Entries with scene source code
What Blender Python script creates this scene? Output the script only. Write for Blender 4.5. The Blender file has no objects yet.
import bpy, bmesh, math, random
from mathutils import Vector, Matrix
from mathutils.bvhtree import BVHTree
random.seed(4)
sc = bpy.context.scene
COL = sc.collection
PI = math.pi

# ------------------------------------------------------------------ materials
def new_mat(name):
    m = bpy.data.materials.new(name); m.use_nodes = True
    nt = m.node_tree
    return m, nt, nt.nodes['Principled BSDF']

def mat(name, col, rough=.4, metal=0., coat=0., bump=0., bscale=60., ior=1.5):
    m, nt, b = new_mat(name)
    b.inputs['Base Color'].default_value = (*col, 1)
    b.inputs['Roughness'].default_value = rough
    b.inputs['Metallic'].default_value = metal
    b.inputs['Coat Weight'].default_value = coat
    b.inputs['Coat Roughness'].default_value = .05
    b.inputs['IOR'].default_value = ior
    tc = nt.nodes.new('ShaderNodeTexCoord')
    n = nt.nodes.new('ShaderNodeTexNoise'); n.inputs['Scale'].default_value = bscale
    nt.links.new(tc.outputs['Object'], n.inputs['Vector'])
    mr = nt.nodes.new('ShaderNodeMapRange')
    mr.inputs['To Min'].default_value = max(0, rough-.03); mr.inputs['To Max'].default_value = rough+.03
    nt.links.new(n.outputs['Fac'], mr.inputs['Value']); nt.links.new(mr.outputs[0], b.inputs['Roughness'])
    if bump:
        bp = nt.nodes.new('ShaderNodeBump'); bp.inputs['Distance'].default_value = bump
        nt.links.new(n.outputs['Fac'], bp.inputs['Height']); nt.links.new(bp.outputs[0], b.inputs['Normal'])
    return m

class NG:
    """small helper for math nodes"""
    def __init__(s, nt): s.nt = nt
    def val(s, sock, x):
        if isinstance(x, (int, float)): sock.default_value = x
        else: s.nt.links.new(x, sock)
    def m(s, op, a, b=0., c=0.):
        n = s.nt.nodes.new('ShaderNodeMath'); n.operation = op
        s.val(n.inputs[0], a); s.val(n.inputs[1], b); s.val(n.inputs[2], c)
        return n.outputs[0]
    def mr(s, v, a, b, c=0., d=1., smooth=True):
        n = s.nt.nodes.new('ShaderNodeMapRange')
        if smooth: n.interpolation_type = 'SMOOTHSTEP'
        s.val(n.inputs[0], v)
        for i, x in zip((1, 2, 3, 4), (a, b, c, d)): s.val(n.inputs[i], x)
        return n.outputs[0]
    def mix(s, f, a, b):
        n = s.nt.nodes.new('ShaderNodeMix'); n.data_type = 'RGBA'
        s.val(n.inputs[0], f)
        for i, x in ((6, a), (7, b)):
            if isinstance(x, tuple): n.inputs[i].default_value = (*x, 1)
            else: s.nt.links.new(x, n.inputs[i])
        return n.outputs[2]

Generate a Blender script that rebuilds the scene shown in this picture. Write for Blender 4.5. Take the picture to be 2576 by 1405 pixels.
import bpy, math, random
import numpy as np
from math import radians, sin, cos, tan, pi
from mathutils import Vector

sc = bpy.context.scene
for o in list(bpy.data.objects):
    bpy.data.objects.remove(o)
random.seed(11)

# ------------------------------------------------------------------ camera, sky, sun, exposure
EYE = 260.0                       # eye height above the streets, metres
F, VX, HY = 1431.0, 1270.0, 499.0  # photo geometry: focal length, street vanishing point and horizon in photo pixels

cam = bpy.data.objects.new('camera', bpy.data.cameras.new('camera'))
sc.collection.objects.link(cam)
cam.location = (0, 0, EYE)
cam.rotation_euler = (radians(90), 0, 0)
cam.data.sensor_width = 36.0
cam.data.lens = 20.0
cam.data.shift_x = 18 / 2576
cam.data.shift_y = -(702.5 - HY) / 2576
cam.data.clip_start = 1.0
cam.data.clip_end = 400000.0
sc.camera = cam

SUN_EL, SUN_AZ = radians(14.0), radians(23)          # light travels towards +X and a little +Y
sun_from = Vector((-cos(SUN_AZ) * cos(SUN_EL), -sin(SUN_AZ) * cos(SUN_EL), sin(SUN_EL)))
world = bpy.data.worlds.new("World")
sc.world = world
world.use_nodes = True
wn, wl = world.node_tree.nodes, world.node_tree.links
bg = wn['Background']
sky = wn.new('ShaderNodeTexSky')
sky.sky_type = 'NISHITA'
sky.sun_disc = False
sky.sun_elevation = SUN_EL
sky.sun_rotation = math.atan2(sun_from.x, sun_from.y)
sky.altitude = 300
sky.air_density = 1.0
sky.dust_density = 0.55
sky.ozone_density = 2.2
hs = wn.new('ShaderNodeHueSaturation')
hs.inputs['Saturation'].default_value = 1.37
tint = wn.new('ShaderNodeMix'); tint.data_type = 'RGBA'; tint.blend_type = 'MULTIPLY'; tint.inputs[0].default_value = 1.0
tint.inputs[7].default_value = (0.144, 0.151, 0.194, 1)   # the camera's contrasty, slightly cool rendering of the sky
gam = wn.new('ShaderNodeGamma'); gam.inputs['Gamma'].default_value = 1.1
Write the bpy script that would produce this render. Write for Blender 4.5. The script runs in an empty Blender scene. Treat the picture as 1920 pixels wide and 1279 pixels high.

▶ [Brief] Write all of the records out again exactly.

▶ [Answer]
What Blender Python script creates this scene? Output the script only. Write for Blender 4.5. The Blender file has no objects yet.
import bpy, bmesh, math, random
from mathutils import Vector, Matrix
from mathutils.bvhtree import BVHTree
random.seed(4)
sc = bpy.context.scene
COL = sc.collection
PI = math.pi

# ------------------------------------------------------------------ materials
def new_mat(name):
    m = bpy.data.materials.new(name); m.use_nodes = True
    nt = m.node_tree
    return m, nt, nt.nodes['Principled BSDF']

def mat(name, col, rough=.4, metal=0., coat=0., bump=0., bscale=60., ior=1.5):
    m, nt, b = new_mat(name)
    b.inputs['Base Color'].default_value = (*col, 1)
    b.inputs['Roughness'].default_value = rough
    b.inputs['Metallic'].default_value = metal
    b.inputs['Coat Weight'].default_value = coat
    b.inputs['Coat Roughness'].default_value = .05
    b.inputs['IOR'].default_value = ior
    tc = nt.nodes.new('ShaderNodeTexCoord')
    n = nt.nodes.new('ShaderNodeTexNoise'); n.inputs['Scale'].default_value = bscale
    nt.links.new(tc.outputs['Object'], n.inputs['Vector'])
    mr = nt.nodes.new('ShaderNodeMapRange')
    mr.inputs['To Min'].default_value = max(0, rough-.03); mr.inputs['To Max'].default_value = rough+.03
    nt.links.new(n.outputs['Fac'], mr.inputs['Value']); nt.links.new(mr.outputs[0], b.inputs['Roughness'])
    if bump:
        bp = nt.nodes.new('ShaderNodeBump'); bp.inputs['Distance'].default_value = bump
        nt.links.new(n.outputs['Fac'], bp.inputs['Height']); nt.links.new(bp.outputs[0], b.inputs['Normal'])
    return m

class NG:
    """small helper for math nodes"""
    def __init__(s, nt): s.nt = nt
    def val(s, sock, x):
        if isinstance(x, (int, float)): sock.default_value = x
        else: s.nt.links.new(x, sock)
    def m(s, op, a, b=0., c=0.):
        n = s.nt.nodes.new('ShaderNodeMath'); n.operation = op
        s.val(n.inputs[0], a); s.val(n.inputs[1], b); s.val(n.inputs[2], c)
        return n.outputs[0]
    def mr(s, v, a, b, c=0., d=1., smooth=True):
        n = s.nt.nodes.new('ShaderNodeMapRange')
        if smooth: n.interpolation_type = 'SMOOTHSTEP'
        s.val(n.inputs[0], v)
        for i, x in zip((1, 2, 3, 4), (a, b, c, d)): s.val(n.inputs[i], x)
        return n.outputs[0]
    def mix(s, f, a, b):
        n = s.nt.nodes.new('ShaderNodeMix'); n.data_type = 'RGBA'
        s.val(n.inputs[0], f)
        for i, x in ((6, a), (7, b)):
            if isinstance(x, tuple): n.inputs[i].default_value = (*x, 1)
            else: s.nt.links.new(x, n.inputs[i])
        return n.outputs[2]

Generate a Blender script that rebuilds the scene shown in this picture. Write for Blender 4.5. Take the picture to be 2576 by 1405 pixels.
import bpy, math, random
import numpy as np
from math import radians, sin, cos, tan, pi
from mathutils import Vector

sc = bpy.context.scene
for o in list(bpy.data.objects):
    bpy.data.objects.remove(o)
random.seed(11)

# ------------------------------------------------------------------ camera, sky, sun, exposure
EYE = 260.0                       # eye height above the streets, metres
F, VX, HY = 1431.0, 1270.0, 499.0  # photo geometry: focal length, street vanishing point and horizon in photo pixels

cam = bpy.data.objects.new('camera', bpy.data.cameras.new('camera'))
sc.collection.objects.link(cam)
cam.location = (0, 0, EYE)
cam.rotation_euler = (radians(90), 0, 0)
cam.data.sensor_width = 36.0
cam.data.lens = 20.0
cam.data.shift_x = 18 / 2576
cam.data.shift_y = -(702.5 - HY) / 2576
cam.data.clip_start = 1.0
cam.data.clip_end = 400000.0
sc.camera = cam

SUN_EL, SUN_AZ = radians(14.0), radians(23)          # light travels towards +X and a little +Y
sun_from = Vector((-cos(SUN_AZ) * cos(SUN_EL), -sin(SUN_AZ) * cos(SUN_EL), sin(SUN_EL)))
world = bpy.data.worlds.new("World")
sc.world = world
world.use_nodes = True
wn, wl = world.node_tree.nodes, world.node_tree.links
bg = wn['Background']
sky = wn.new('ShaderNodeTexSky')
sky.sky_type = 'NISHITA'
sky.sun_disc = False
sky.sun_elevation = SUN_EL
sky.sun_rotation = math.atan2(sun_from.x, sun_from.y)
sky.altitude = 300
sky.air_density = 1.0
sky.dust_density = 0.55
sky.ozone_density = 2.2
hs = wn.new('ShaderNodeHueSaturation')
hs.inputs['Saturation'].default_value = 1.37
tint = wn.new('ShaderNodeMix'); tint.data_type = 'RGBA'; tint.blend_type = 'MULTIPLY'; tint.inputs[0].default_value = 1.0
tint.inputs[7].default_value = (0.144, 0.151, 0.194, 1)   # the camera's contrasty, slightly cool rendering of the sky
gam = wn.new('ShaderNodeGamma'); gam.inputs['Gamma'].default_value = 1.1
Write the bpy script that would produce this render. Write for Blender 4.5. The script runs in an empty Blender scene. Treat the picture as 1920 pixels wide and 1279 pixels high.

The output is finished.